### Given data
------------------------------
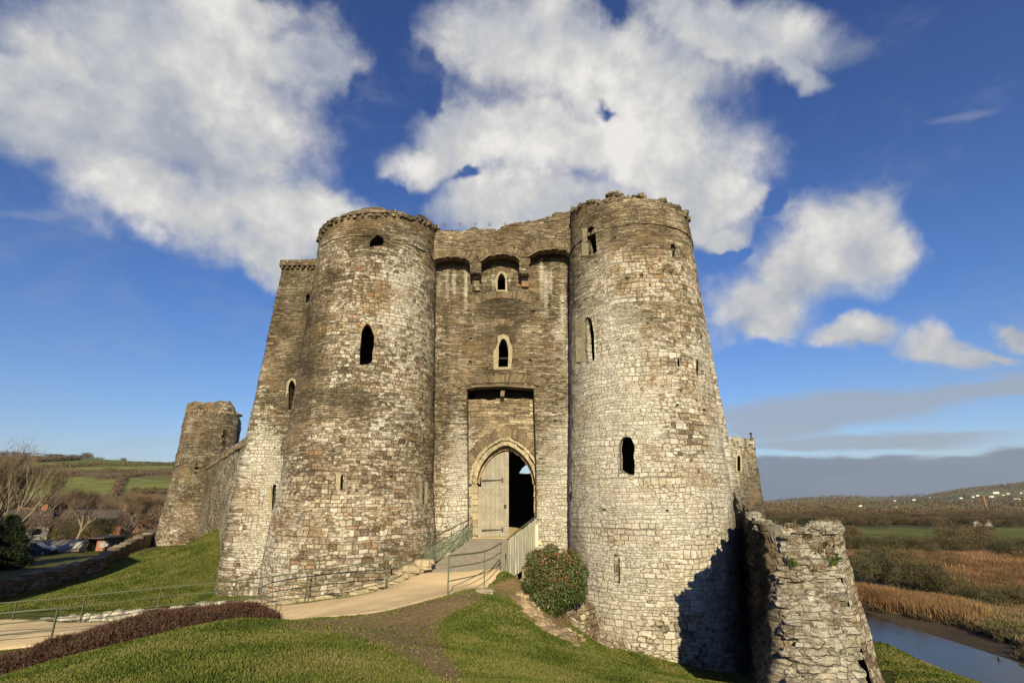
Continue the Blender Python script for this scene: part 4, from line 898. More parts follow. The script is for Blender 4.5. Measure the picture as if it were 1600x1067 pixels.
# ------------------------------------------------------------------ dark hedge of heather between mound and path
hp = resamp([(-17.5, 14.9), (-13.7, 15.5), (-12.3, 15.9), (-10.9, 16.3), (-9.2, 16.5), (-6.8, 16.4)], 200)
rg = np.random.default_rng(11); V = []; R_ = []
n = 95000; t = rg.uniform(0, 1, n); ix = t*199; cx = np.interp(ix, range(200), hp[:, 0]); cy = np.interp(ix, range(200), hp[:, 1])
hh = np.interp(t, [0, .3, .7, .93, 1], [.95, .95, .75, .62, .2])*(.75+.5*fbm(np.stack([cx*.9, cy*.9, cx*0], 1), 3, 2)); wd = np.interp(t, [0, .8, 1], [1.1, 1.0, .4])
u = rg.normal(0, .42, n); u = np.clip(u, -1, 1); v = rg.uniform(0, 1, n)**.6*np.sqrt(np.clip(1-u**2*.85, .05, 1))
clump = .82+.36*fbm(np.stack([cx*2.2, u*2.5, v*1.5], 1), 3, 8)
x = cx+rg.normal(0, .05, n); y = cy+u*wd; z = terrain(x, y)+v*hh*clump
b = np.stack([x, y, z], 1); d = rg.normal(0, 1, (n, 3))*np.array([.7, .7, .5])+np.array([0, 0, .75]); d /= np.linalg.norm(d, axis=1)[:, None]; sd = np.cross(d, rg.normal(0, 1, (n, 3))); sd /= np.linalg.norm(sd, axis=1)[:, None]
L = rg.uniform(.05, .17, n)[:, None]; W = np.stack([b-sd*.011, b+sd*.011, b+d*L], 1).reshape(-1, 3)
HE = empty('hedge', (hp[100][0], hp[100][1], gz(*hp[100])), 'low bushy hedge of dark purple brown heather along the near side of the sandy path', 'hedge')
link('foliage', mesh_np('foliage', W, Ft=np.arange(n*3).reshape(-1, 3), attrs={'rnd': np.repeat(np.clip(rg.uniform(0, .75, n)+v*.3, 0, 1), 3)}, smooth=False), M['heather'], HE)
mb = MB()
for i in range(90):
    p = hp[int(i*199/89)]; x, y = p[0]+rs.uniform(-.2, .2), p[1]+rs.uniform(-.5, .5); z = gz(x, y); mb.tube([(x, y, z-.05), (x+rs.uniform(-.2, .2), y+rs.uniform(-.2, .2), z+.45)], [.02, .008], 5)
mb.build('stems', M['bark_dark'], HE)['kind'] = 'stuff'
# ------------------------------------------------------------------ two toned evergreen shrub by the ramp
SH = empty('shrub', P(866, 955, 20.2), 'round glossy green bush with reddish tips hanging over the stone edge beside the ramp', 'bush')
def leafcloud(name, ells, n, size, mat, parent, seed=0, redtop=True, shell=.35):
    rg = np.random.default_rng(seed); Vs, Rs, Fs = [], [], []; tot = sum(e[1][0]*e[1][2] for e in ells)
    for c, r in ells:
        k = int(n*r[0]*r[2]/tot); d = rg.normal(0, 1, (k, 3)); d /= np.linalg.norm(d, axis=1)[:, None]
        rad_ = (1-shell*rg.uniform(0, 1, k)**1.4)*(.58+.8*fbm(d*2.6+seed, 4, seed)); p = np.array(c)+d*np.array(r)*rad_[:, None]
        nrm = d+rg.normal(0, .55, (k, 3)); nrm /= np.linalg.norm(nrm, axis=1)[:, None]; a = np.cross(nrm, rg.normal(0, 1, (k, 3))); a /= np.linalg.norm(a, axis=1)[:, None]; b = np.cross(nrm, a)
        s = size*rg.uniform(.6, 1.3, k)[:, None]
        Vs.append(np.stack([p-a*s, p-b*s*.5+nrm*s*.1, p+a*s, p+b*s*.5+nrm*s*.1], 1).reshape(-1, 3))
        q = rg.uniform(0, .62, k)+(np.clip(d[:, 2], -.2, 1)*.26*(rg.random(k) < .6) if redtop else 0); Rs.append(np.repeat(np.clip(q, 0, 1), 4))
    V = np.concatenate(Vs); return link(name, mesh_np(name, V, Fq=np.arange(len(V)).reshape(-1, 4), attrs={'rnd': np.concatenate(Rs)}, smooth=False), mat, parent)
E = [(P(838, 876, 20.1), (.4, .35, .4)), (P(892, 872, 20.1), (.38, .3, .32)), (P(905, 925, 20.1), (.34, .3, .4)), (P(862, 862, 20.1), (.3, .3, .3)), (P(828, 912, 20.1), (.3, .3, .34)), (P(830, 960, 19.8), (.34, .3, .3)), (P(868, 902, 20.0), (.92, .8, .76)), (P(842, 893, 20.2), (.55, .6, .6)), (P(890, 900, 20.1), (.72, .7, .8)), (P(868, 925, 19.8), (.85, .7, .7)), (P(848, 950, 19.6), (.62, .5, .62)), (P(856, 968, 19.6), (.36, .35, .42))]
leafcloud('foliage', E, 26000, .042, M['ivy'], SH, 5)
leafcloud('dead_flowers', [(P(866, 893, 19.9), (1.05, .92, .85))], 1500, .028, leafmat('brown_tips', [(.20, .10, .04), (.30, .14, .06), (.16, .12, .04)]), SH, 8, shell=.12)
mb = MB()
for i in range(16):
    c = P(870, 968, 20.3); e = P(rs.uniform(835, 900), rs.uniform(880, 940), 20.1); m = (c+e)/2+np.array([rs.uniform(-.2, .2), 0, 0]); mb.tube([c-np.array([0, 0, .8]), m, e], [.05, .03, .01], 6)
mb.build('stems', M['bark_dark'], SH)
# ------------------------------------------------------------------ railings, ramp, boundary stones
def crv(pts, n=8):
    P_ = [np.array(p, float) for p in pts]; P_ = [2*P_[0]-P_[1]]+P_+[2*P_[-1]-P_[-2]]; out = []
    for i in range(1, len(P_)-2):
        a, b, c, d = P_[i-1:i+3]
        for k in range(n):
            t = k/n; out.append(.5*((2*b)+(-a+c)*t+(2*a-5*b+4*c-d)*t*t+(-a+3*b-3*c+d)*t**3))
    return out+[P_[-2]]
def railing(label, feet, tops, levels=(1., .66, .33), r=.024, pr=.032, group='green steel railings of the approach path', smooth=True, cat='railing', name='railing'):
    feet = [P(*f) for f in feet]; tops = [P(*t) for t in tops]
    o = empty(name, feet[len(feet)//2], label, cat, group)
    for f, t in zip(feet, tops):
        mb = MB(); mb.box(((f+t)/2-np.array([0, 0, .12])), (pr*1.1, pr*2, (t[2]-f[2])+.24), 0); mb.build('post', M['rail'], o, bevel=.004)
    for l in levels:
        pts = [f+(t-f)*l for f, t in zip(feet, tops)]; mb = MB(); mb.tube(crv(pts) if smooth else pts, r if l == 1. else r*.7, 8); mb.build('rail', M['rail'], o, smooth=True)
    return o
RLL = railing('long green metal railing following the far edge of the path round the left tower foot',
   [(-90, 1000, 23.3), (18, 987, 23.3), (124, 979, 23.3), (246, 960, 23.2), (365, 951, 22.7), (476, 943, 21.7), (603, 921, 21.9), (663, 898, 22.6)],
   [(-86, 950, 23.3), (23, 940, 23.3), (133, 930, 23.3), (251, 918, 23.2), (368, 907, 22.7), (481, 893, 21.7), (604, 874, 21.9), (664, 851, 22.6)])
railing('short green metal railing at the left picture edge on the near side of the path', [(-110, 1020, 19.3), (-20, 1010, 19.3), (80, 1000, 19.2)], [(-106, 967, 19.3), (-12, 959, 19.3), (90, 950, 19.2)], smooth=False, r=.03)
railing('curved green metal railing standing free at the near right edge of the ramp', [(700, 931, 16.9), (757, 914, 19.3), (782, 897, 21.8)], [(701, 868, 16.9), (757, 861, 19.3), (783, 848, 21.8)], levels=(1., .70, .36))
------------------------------
### Job
Copy each line that holds the word "picture".

### Response to this exercise
Continue the Blender Python script for this scene: part 4, from line 898. More parts follow. The script is for Blender 4.5. Measure the picture as if it were 1600x1067 pixels.
railing('short green metal railing at the left picture edge on the near side of the path', [(-110, 1020, 19.3), (-20, 1010, 19.3), (80, 1000, 19.2)], [(-106, 967, 19.3), (-12, 959, 19.3), (90, 950, 19.2)], smooth=False, r=.03)